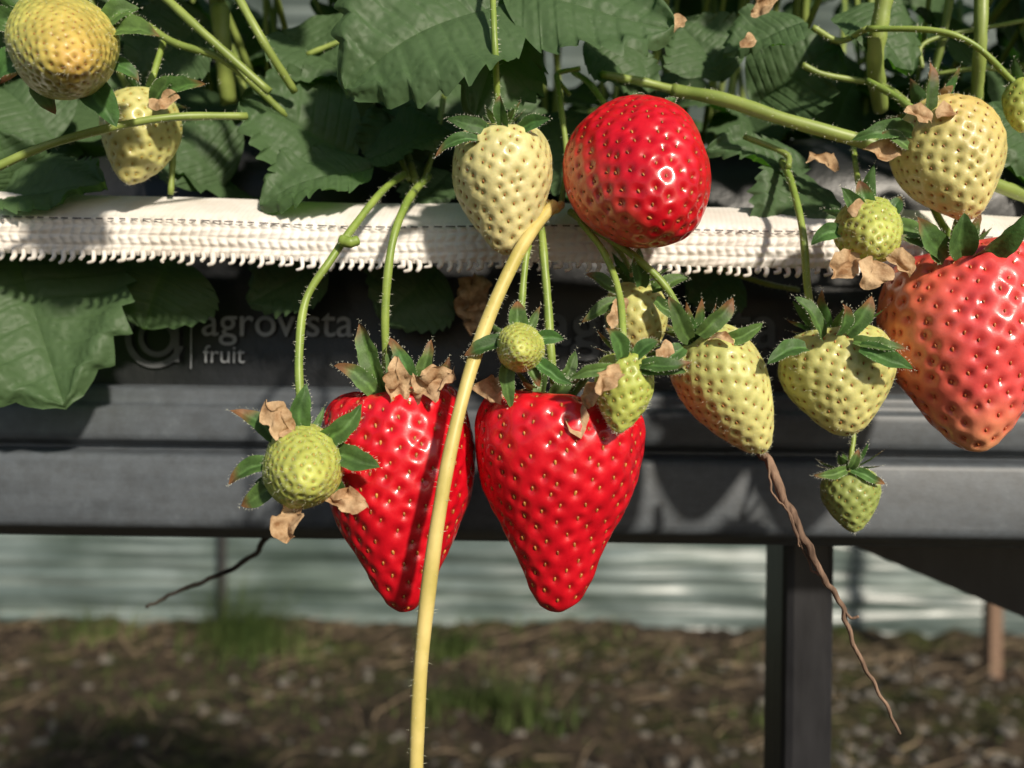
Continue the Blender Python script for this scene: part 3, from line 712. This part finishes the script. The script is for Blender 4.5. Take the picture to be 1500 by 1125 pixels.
for i in range(1300):
    x=random.uniform(-3.4,3.4); y=random.choice([random.uniform(2.1,3.8),random.uniform(3.3,3.8)]); l=random.uniform(.03,.22); t=random.uniform(-.9,.9)+ (math.pi/2 if random.random()<.2 else 0)
    d=np.array([math.cos(t),math.sin(t),random.uniform(-.05,.35)]); p=np.array([x,y,gz(x,y)+.004]); 
    pth=catmull([p,p+d*l*.5+rng.normal(0,.012,3),p+d*l],3); tube(a,pth,np.linspace(1,.4,len(pth))*random.choice([.0012,.002,.0035,.005]),5)
a.obj('straw',simple('straw_dry',(0.06,0.042,0.026),(0.36,0.27,0.17),3,0.9))
a=Acc()
def tuft(cx,cy,n,h,spread):
    for i in range(n):
        x=cx+random.gauss(0,spread); y=cy+random.gauss(0,spread*.6); z=gz(x,y)-.004; t=random.uniform(0,6.28); l=h*random.uniform(.4,1.1); w=random.uniform(.0025,.006)
        d=np.array([math.cos(t),math.sin(t)*.5,0]); bend=random.uniform(.2,1.1); s=np.array([-d[1],d[0],0])+np.array([.5,0,0]); s=nrm(s)*w; V=[]
        for q in (0,.35,.7,1):
            c=np.array([x,y,z])+d*l*bend*q*q+np.array([0,0,l*q*(1-.35*bend*q)]); V+= [c-s*(1-q*.9),c+s*(1-q*.9)]
        a.add(V,gridF(4,2))
for cx,cy,n,h,s in [(-1.18,3.5,420,.38,.10),(-1.05,3.4,160,.22,.16),(-.25,3.5,200,.28,.07),(-.05,2.85,150,.22,.08),(.1,2.72,130,.20,.09),(-.25,2.8,90,.18,.06),(.85,2.8,60,.12,.1),(-1.2,2.6,700,.03,.5),(-.9,2.95,300,.05,.3),(0,2.5,900,.03,.9),(-1.5,3.0,300,.05,.4),(1.3,2.55,500,.03,.4),(0.3,3.55,100,.12,.25),(-1.9,3.6,120,.22,.10),(.9,3.5,80,.10,.2)]:
    tuft(cx,cy,n,h,s)
a.obj('grass',simple('grass_blades',(0.04,0.080,0.018),(0.15,0.20,0.06),4,0.6,transl=.2),None,False)

# ---------------------------------------------------------------- polytunnel side sheet
E=empty('polytunnel'); xs3=np.linspace(-9,9,420); V=[]; zr=np.r_[np.linspace(-.05,1.3,110),np.linspace(1.34,4.0,24)]
for z in zr:
    for x in xs3:
        f=noise.fractal(Vector((x*0.5,z*13,0)),0.8,2.0,3)*0.03+noise.noise(Vector((x*3+z*4,z*5,9)))*0.025
        V.append((x,3.95+f-0.10*max(0,z-1.2)**2,z))
m,nt,b=mat('polythene_sheet'); n1=noisetex(nt,objcoord(nt,(0.35,1,14)),1.6,5,0.6); n2=noisetex(nt,objcoord(nt,(1,1,1.5)),1.1,5,0.65)
r=ramp(nt,n1,[(0.32,(0.08,0.105,0.10)),(0.5,(0.135,0.17,0.17)),(0.66,(0.30,0.35,0.345))]); r2=ramp(nt,n2,[(0.36,(0.42,0.48,0.42)),(0.6,(1.0,1.02,1.0))])  # lighter horizontal bands: reflection streaks painted into the sheet colour
nt.links.new(mixc(nt,1.0,r.outputs[0],r2.outputs[0],'MULTIPLY'),b.inputs['Base Color']); b.inputs['Roughness'].default_value=0.35
mkobj('side_sheet',V,gridF(len(zr),len(xs3)),m,E)
a=Acc()
for x in (-6.2,-3.8,-1.40,3.4,5.8): tube(a,np.array([[x,3.85,-.1],[x,3.85,1.4],[x,3.6,3.0]]),[.02]*3,12)
a.obj('hoop_legs',simple('galvanised',(0.05,0.05,0.05),(0.12,0.12,0.12),30,0.5),E)
E=empty('wooden_stake'); a=Acc(); box(a,2.03,2.085,3.3,3.36,-.05,1.0,.004); a.obj('stake',M_TWIG,E,False)

# ---------------------------------------------------------------- camera, light
cam=bpy.data.cameras.new('camera'); co=link(bpy.data.objects.new('camera',cam))
cam.sensor_width=36; cam.lens=36*D/(1500*K); cam.clip_start=0.01; cam.clip_end=600
co.matrix_world=Matrix.Translation((0,-D,H))@Matrix.Rotation(-ROLL,4,'Y')@Matrix.Rotation(math.pi/2,4,'X')
cam.dof.use_dof=True; cam.dof.focus_distance=D-0.012; cam.dof.aperture_fstop=10.5
bpy.context.scene.camera=co
AZ=math.radians(28); EL=math.radians(28)
sd=Vector((math.sin(AZ)*math.cos(EL),-math.cos(AZ)*math.cos(EL),math.sin(EL)))
sl=bpy.data.lights.new('sun','SUN'); sl.energy=4.8; sl.angle=math.radians(3.5); sl.color=(1,0.90,0.75)
so=link(bpy.data.objects.new('sun',sl)); so.rotation_euler=sd.to_track_quat('Z','Y').to_euler()
wd=bpy.data.worlds.new('World'); bpy.context.scene.world=wd; wd.use_nodes=True; nt=wd.node_tree
sk=nt.nodes.new('ShaderNodeTexSky'); sk.sky_type='NISHITA'; sk.sun_disc=False; sk.sun_elevation=EL; sk.sun_rotation=math.atan2(sd.x,sd.y)
nt.links.new(sk.outputs[0],nt.nodes['Background'].inputs[0]); nt.nodes['Background'].inputs[1].default_value=0.075
sn=bpy.context.scene; sn.view_settings.view_transform='Standard'; sn.view_settings.look='None'; sn.view_settings.exposure=0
#####
▸ Task instructions:
Copy the material above exactly and drop the pictures.

▸ The output:
Continue the Blender Python script for this scene: part 3, from line 712. This part finishes the script. The script is for Blender 4.5. Take the picture to be 1500 by 1125 pixels.
for i in range(1300):
    x=random.uniform(-3.4,3.4); y=random.choice([random.uniform(2.1,3.8),random.uniform(3.3,3.8)]); l=random.uniform(.03,.22); t=random.uniform(-.9,.9)+ (math.pi/2 if random.random()<.2 else 0)
    d=np.array([math.cos(t),math.sin(t),random.uniform(-.05,.35)]); p=np.array([x,y,gz(x,y)+.004]); 
    pth=catmull([p,p+d*l*.5+rng.normal(0,.012,3),p+d*l],3); tube(a,pth,np.linspace(1,.4,len(pth))*random.choice([.0012,.002,.0035,.005]),5)
a.obj('straw',simple('straw_dry',(0.06,0.042,0.026),(0.36,0.27,0.17),3,0.9))
a=Acc()
def tuft(cx,cy,n,h,spread):
    for i in range(n):
        x=cx+random.gauss(0,spread); y=cy+random.gauss(0,spread*.6); z=gz(x,y)-.004; t=random.uniform(0,6.28); l=h*random.uniform(.4,1.1); w=random.uniform(.0025,.006)
        d=np.array([math.cos(t),math.sin(t)*.5,0]); bend=random.uniform(.2,1.1); s=np.array([-d[1],d[0],0])+np.array([.5,0,0]); s=nrm(s)*w; V=[]
        for q in (0,.35,.7,1):
            c=np.array([x,y,z])+d*l*bend*q*q+np.array([0,0,l*q*(1-.35*bend*q)]); V+= [c-s*(1-q*.9),c+s*(1-q*.9)]
        a.add(V,gridF(4,2))
for cx,cy,n,h,s in [(-1.18,3.5,420,.38,.10),(-1.05,3.4,160,.22,.16),(-.25,3.5,200,.28,.07),(-.05,2.85,150,.22,.08),(.1,2.72,130,.20,.09),(-.25,2.8,90,.18,.06),(.85,2.8,60,.12,.1),(-1.2,2.6,700,.03,.5),(-.9,2.95,300,.05,.3),(0,2.5,900,.03,.9),(-1.5,3.0,300,.05,.4),(1.3,2.55,500,.03,.4),(0.3,3.55,100,.12,.25),(-1.9,3.6,120,.22,.10),(.9,3.5,80,.10,.2)]:
    tuft(cx,cy,n,h,s)
a.obj('grass',simple('grass_blades',(0.04,0.080,0.018),(0.15,0.20,0.06),4,0.6,transl=.2),None,False)

# ---------------------------------------------------------------- polytunnel side sheet
E=empty('polytunnel'); xs3=np.linspace(-9,9,420); V=[]; zr=np.r_[np.linspace(-.05,1.3,110),np.linspace(1.34,4.0,24)]
for z in zr:
    for x in xs3:
        f=noise.fractal(Vector((x*0.5,z*13,0)),0.8,2.0,3)*0.03+noise.noise(Vector((x*3+z*4,z*5,9)))*0.025
        V.append((x,3.95+f-0.10*max(0,z-1.2)**2,z))
m,nt,b=mat('polythene_sheet'); n1=noisetex(nt,objcoord(nt,(0.35,1,14)),1.6,5,0.6); n2=noisetex(nt,objcoord(nt,(1,1,1.5)),1.1,5,0.65)
r=ramp(nt,n1,[(0.32,(0.08,0.105,0.10)),(0.5,(0.135,0.17,0.17)),(0.66,(0.30,0.35,0.345))]); r2=ramp(nt,n2,[(0.36,(0.42,0.48,0.42)),(0.6,(1.0,1.02,1.0))])  # lighter horizontal bands: reflection streaks painted into the sheet colour
nt.links.new(mixc(nt,1.0,r.outputs[0],r2.outputs[0],'MULTIPLY'),b.inputs['Base Color']); b.inputs['Roughness'].default_value=0.35
mkobj('side_sheet',V,gridF(len(zr),len(xs3)),m,E)
a=Acc()
for x in (-6.2,-3.8,-1.40,3.4,5.8): tube(a,np.array([[x,3.85,-.1],[x,3.85,1.4],[x,3.6,3.0]]),[.02]*3,12)
a.obj('hoop_legs',simple('galvanised',(0.05,0.05,0.05),(0.12,0.12,0.12),30,0.5),E)
E=empty('wooden_stake'); a=Acc(); box(a,2.03,2.085,3.3,3.36,-.05,1.0,.004); a.obj('stake',M_TWIG,E,False)

# ---------------------------------------------------------------- camera, light
cam=bpy.data.cameras.new('camera'); co=link(bpy.data.objects.new('camera',cam))
cam.sensor_width=36; cam.lens=36*D/(1500*K); cam.clip_start=0.01; cam.clip_end=600
co.matrix_world=Matrix.Translation((0,-D,H))@Matrix.Rotation(-ROLL,4,'Y')@Matrix.Rotation(math.pi/2,4,'X')
cam.dof.use_dof=True; cam.dof.focus_distance=D-0.012; cam.dof.aperture_fstop=10.5
bpy.context.scene.camera=co
AZ=math.radians(28); EL=math.radians(28)
sd=Vector((math.sin(AZ)*math.cos(EL),-math.cos(AZ)*math.cos(EL),math.sin(EL)))
sl=bpy.data.lights.new('sun','SUN'); sl.energy=4.8; sl.angle=math.radians(3.5); sl.color=(1,0.90,0.75)
so=link(bpy.data.objects.new('sun',sl)); so.rotation_euler=sd.to_track_quat('Z','Y').to_euler()
wd=bpy.data.worlds.new('World'); bpy.context.scene.world=wd; wd.use_nodes=True; nt=wd.node_tree
sk=nt.nodes.new('ShaderNodeTexSky'); sk.sky_type='NISHITA'; sk.sun_disc=False; sk.sun_elevation=EL; sk.sun_rotation=math.atan2(sd.x,sd.y)
nt.links.new(sk.outputs[0],nt.nodes['Background'].inputs[0]); nt.nodes['Background'].inputs[1].default_value=0.075
sn=bpy.context.scene; sn.view_settings.view_transform='Standard'; sn.view_settings.look='None'; sn.view_settings.exposure=0